Galilee Diary: Old Time Religion

May 31, 2011Rabbi Marc J. Rosenstein

[Rabbi Shimon bar Yochai and his son] lived in the cave for 12 years. Elijah came and stood at the entrance to the cave, and said: Who will tell bar Yochai that the Caesar has died and the persecution ended? They emerged and saw people plowing and planting. He said: These people are abandoning eternal life for the life of the moment! And every place they looked was burned up immediately. A heavenly voice called: You are destroying my world! Go back to your cave! 
-Babylonian Talmud, Shabbat 33b

Rabbi Shimon fled to the cave to escape a death sentence for publicly criticizing Roman culture. According to folk tradition, during his twelve years of isolation, he engaged in mystical meditation and wrote the Zohar, the central work of Kabbalah. You can see the cave, and the spring from which he and his son drank, and the carob trees that fed them, in the Galilean village of Peki'in. A few miles away, you can visit his grave in the small village of Meiron. According to tradition, he died on Lag B'omer, the 33rd day of the counting of the Omer between Pesach and Shavuot. And he left orders that people mark the anniversary of his death by rejoicing in the light (of Kabbalah) that he brought to the world. That is the origin of the custom of making a pilgrimage to Meiron on Lag B'omer, to celebrate.

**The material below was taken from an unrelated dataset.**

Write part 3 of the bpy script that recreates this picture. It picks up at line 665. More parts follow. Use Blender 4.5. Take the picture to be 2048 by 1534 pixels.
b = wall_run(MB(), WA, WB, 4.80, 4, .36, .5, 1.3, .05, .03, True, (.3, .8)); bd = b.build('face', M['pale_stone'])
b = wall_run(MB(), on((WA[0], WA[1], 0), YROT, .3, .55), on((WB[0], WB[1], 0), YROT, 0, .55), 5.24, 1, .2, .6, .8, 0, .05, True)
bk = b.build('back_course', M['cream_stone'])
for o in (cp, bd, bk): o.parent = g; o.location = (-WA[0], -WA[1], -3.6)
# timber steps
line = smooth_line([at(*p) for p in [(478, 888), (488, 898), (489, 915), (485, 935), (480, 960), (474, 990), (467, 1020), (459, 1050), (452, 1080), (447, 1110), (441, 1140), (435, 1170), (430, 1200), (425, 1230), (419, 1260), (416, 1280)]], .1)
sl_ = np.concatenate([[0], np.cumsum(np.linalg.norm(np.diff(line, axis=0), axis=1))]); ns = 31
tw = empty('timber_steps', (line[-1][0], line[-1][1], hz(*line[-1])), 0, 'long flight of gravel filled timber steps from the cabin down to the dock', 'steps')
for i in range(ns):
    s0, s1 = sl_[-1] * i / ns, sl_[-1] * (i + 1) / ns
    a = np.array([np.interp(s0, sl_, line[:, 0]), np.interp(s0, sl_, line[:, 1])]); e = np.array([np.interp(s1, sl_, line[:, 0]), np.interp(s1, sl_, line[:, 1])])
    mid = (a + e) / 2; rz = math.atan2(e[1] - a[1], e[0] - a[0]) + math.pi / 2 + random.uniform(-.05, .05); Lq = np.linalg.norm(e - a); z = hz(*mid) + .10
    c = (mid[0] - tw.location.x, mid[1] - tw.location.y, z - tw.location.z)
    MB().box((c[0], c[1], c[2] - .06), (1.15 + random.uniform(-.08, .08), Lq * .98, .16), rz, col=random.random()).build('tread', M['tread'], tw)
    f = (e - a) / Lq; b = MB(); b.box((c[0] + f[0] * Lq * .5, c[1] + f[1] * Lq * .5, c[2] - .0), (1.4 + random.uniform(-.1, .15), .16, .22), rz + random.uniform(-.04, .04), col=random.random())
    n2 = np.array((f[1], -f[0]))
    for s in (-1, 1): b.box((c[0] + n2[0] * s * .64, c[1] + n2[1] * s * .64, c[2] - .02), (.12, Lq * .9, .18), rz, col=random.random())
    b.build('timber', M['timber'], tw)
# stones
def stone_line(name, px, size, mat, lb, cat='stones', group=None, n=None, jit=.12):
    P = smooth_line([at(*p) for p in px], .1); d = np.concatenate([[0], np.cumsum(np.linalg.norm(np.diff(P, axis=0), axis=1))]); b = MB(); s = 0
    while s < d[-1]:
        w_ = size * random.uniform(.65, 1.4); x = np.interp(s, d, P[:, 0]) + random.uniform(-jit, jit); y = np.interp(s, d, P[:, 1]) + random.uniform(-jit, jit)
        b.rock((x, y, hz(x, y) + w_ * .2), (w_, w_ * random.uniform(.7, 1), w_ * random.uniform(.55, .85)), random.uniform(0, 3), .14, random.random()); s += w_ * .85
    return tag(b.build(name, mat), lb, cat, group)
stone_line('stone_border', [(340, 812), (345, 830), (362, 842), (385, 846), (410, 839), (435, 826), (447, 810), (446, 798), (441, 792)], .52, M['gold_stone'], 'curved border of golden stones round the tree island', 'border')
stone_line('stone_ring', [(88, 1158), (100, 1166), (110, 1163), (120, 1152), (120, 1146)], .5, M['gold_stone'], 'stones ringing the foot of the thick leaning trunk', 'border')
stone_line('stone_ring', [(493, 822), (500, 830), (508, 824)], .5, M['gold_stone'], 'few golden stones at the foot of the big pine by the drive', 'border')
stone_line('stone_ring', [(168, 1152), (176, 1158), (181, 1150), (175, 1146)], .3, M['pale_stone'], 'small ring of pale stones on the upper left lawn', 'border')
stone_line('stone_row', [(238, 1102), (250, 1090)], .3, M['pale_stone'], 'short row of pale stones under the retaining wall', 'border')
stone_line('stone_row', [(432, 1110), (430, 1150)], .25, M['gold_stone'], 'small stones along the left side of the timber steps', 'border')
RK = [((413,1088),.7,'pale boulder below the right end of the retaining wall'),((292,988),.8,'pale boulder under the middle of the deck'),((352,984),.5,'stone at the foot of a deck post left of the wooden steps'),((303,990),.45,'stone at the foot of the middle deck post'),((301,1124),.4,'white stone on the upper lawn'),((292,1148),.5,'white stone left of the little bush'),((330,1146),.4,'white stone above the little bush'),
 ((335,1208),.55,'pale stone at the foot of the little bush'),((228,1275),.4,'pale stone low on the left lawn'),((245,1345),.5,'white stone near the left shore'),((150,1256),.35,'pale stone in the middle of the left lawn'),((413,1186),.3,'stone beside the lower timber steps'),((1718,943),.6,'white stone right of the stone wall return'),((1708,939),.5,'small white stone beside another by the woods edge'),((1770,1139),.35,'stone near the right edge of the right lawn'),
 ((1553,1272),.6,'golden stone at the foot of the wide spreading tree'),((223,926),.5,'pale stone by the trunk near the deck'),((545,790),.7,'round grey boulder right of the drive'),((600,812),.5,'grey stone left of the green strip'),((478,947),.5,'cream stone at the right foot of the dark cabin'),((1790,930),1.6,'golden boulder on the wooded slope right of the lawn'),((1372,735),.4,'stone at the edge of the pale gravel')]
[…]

I have joined this pilgrimage several times over the years, since my first visit as a curious teenager.  This year I went again, with a small group of British gap-year students.  We started on top of Mt. Meiron, the highest mountain in Israel (until we conquered Mt. Hermon in the Golan), where we could look down on the hundreds of buses lined up to shuttle pilgrims to and from the site, as the highway was closed in the area.  The descent, a two-hour hike, was magnificent - a perfect day, natural oak forests fragrant with the bloom of Spanish broom.  We met a total of six other hikers.  And then we rounded the bend into the outskirts of Meiron and encountered a couple of boys of about nine, with long sidelocks, carrying home-made bows and arrows, speaking Yiddish.  We knew we had arrived; a few hundred yards farther on we encountered the other 300,000 people (or 500,000, depending on which estimate you believe) who had come to celebrate at Rabbi Shimon's tomb.  The custom of celebrating at tombs was common among Moroccan Jews; the attachment to the Zohar is significant in Hasidism.  Therefore, this was a multicultural crowd, east and west.  The women reported that in their section of the tomb complex there was a lot of intense praying and crying.  I can report that on the men's side, the trip into and out of the inner room, through narrow passageways and courtyards packed with dancing men, was a bit frightening, as I recalled news reports about the casualties from crushing in stampedes at rock concerts and soccer games.  At several points we just lost control and were pushed along by the crush of bodies into the inner chamber.  I personally didn't really have the spiritual wherewithal to actually offer any kind of prayer there except to be granted a safe exit.  Which I was.  We then reconvened and strolled down through the village, walking on about a two-inch layer of fresh garbage on the street, past beggars, people distributing free kugel, and others selling candles, blessings, miracles, and ice cream.  When we got to the highway, the shuttle bus system was very well organized, as those hundreds of buses we had seen from above were lined up at well marked boarding points, departing frequently to various remote parking lots.

Herzl imagined the Jewish State as a kind of fin-de-siecle Vienna on the Mediterranean.  Good thing he didn't live to see what became of his vision.  When we get carried away with our own visions of modern or post-modern high-tech Israel, it's good to come to Meiron for a bit of a reality check.